The problem is that even if it was true that Green Dot was a “healthy” work environment that truly valued collegiality and professionalism, there would necessarily still be an adversarial relationship between management and employees, as there necessarily is in all workplaces. As long as someone else is in charge of one’s income, working conditions and job security, the relationship is exploitative and adversarial by definition.

Forgetting (or denying) this is asking to be walked all over. Without tenure, seniority, or other job protections, teachers at Green Dot can be fired or disciplined for almost any reason, like at non-unionized charter schools, including organizing or taking job actions to defend their contract or fight for a better one.

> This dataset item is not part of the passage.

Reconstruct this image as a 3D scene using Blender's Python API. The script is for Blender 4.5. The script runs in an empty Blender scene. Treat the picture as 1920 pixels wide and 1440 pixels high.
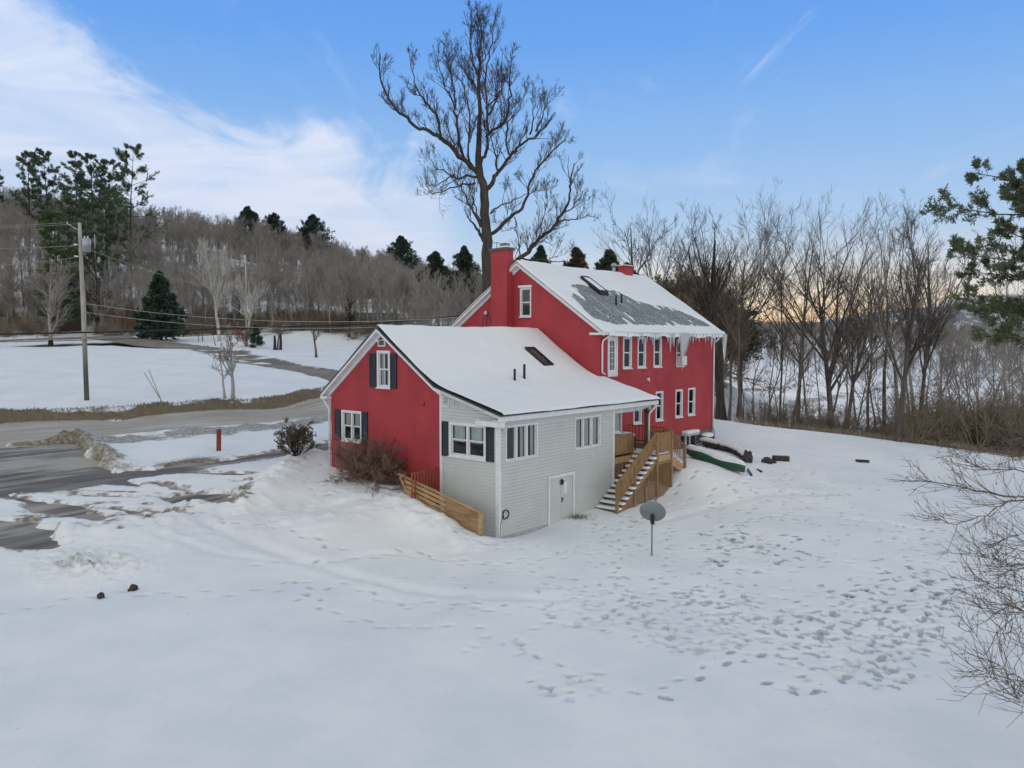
import bpy, math, random
import numpy as np
from mathutils import Vector, Matrix

SC = bpy.context.scene
COL = SC.collection
R = math.radians

# ------------------------------------------------------------------ camera, sky, sun, exposure
CAM_H = 7.6
F_PX = 1480.0
PITCH = math.atan((720 - 642) / F_PX)
cam_d = bpy.data.cameras.new("camera")
cam_d.sensor_width = 36.0
cam_d.lens = F_PX / 1920 * 36.0
cam_d.clip_start = 0.1
cam_d.clip_end = 20000
cam = bpy.data.objects.new("camera", cam_d)
COL.objects.link(cam)
cam.location = (0, 0, CAM_H)
cam.rotation_euler = (math.pi / 2 - PITCH, 0, 0)
SC.camera = cam
SC.view_settings.view_transform = 'Standard'
SC.view_settings.look = 'None'
SC.view_settings.exposure = 0.0
SC.view_settings.gamma = 1.0

SUN_AZ = R(19)      # to the right of straight ahead, behind the wood line
SUN_EL = R(3.0)
world = bpy.data.worlds.new("World")
SC.world = world
world.use_nodes = True
NT = world.node_tree
NT.nodes.clear()


class G:
    """small helper to wire shader nodes"""
    def __init__(s, nt): s.nt = nt
    def n(s, t, **k):
        nd = s.nt.nodes.new(t)
        for a, b in k.items():
            if hasattr(nd, a): setattr(nd, a, b)
        return nd
    def put(s, sock, v):
        if isinstance(v, bpy.types.NodeSocket): s.nt.links.new(v, sock)
        elif isinstance(v, (tuple, list)) and len(v) == 3 and sock.type == 'RGBA': sock.default_value = (*v, 1)
        else: sock.default_value = v
    def math(s, op, a, b=0.0, c=None, clamp=False):
        nd = s.n('ShaderNodeMath', operation=op, use_clamp=clamp)
        s.put(nd.inputs[0], a); s.put(nd.inputs[1], b)
        if c is not None: s.put(nd.inputs[2], c)
        return nd.outputs[0]
    def mix(s, f, a, b, blend='MIX'):
        nd = s.n('ShaderNodeMix', data_type='RGBA', blend_type=blend)
        s.put(nd.inputs['Factor'], f); s.put(nd.inputs[6], a); s.put(nd.inputs[7], b)
        return nd.outputs[2]
    def ramp(s, x, lo, hi, a=0.0, b=1.0, smooth=True):
        nd = s.n('ShaderNodeMapRange', interpolation_type='SMOOTHSTEP' if smooth else 'LINEAR')
        s.put(nd.inputs[0], x); s.put(nd.inputs[1], lo); s.put(nd.inputs[2], hi); s.put(nd.inputs[3], a); s.put(nd.inputs[4], b)
        return nd.outputs[0]
    def noise(s, vec, scale, detail=4.0, rough=0.5, dist=0.0):
        nd = s.n('ShaderNodeTexNoise')
        if vec is not None: s.nt.links.new(vec, nd.inputs['Vector'])
        nd.inputs['Scale'].default_value = scale; nd.inputs['Detail'].default_value = detail
        nd.inputs['Roughness'].default_value = rough; nd.inputs['Distortion'].default_value = dist
        return nd.outputs['Fac']
    def mapping(s, vec, scale=(1, 1, 1), rot=(0, 0, 0), loc=(0, 0, 0)):
        nd = s.n('ShaderNodeMapping')
        s.nt.links.new(vec, nd.inputs['Vector'])
        nd.inputs['Scale'].default_value = scale; nd.inputs['Rotation'].default_value = rot; nd.inputs['Location'].default_value = loc
        return nd.outputs[0]


g = G(NT)
tc = g.n('ShaderNodeTexCoord').outputs['Generated']
sep = g.n('ShaderNodeSeparateXYZ'); NT.links.new(tc, sep.inputs[0])
DX, DY, DZ = sep.outputs
sky = g.n('ShaderNodeTexSky', sky_type='NISHITA')
sky.sun_disc = False
sky.sun_elevation = R(2.0)
sky.sun_rotation = SUN_AZ
sky.altitude = 200
sky.air_density = 1.0
sky.dust_density = 0.3
sky.ozone_density = 3.0
# the glow round the low sun is held down: bright sky values are compressed
lum = g.n('ShaderNodeRGBToBW'); NT.links.new(sky.outputs[0], lum.inputs[0])
hold = g.math('DIVIDE', 1.0, g.math('ADD', 1.0, g.math('MULTIPLY', lum.outputs[0], 0.09)))
hc = g.n('ShaderNodeCombineXYZ')
for i_ in range(3): NT.links.new(hold, hc.inputs[i_])
skyh = g.mix(1.0, sky.outputs[0], hc.outputs[0], 'MULTIPLY')
# clouds lie on a plane far overhead: divide the view direction by its height
up = g.math('MAXIMUM', DZ, 0.02)
px_ = g.math('DIVIDE', DX, g.math('ADD', up, 0.12)); py_ = g.math('DIVIDE', DY, g.math('ADD', up, 0.12))
cv = g.n('ShaderNodeCombineXYZ'); NT.links.new(px_, cv.inputs[0]); NT.links.new(py_, cv.inputs[1])
cm = g.mapping(cv.outputs[0], scale=(1.0, 0.75, 1), rot=(0, 0, R(-35)), loc=(3.4, 1.7, 0))
n1 = g.noise(cm, 0.9, 7, 0.55, 0.7)
n2 = g.noise(g.mapping(cv.outputs[0], scale=(1.2, 0.45, 1), rot=(0, 0, R(25)), loc=(9.4, 0, 0)), 2.4, 6, 0.65, 1.2)
az = g.math('ARCTAN2', DX, DY)
left = g.ramp(az, -0.03, -0.13)                                 # the bank of cloud stands to the left
edge = g.math('ADD', 0.235, g.math('MULTIPLY', g.math('MAXIMUM', g.math('SUBTRACT', -0.28, az), 0.0), 0.42))
edge = g.math('ADD', edge, g.math('MULTIPLY', g.math('SUBTRACT', n2, 0.5), 0.22))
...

The other problem is that Green Dot is not a “healthy” work environment that values its employees. It is a private, for-profit enterprise whose entire raison d’etre is to maximize profits. They do this by exploiting teachers, paying them as little and working them as hard as possible. They cannot afford to give teachers any real autonomy or authority and will inevitably try to impose policies that are detrimental to students’ and teachers’ wellbeing. Without tenure and seniority protections, teachers are far less likely to challenge such policies, no matter how “collegial” or “professional” the environment.

Let’s not forget that Green Dot was behind the intimidation campaign in Compton by the astro-turf Parent Revolution. Green Dot has been sucking millions of dollars from cash-strapped public schools in Los Angeles and elsewhere, with some of its schools performing so poorly they have gone under. They have surrounded some of their schools with private thugs who have pepper sprayed students.

In short, Green Dot is a dysfunctional and dangerous work environment, not a “healthy” environment to which teachers should aspire. And Weingarten and UFT are collaborationist sellouts—unhealthy for teachers.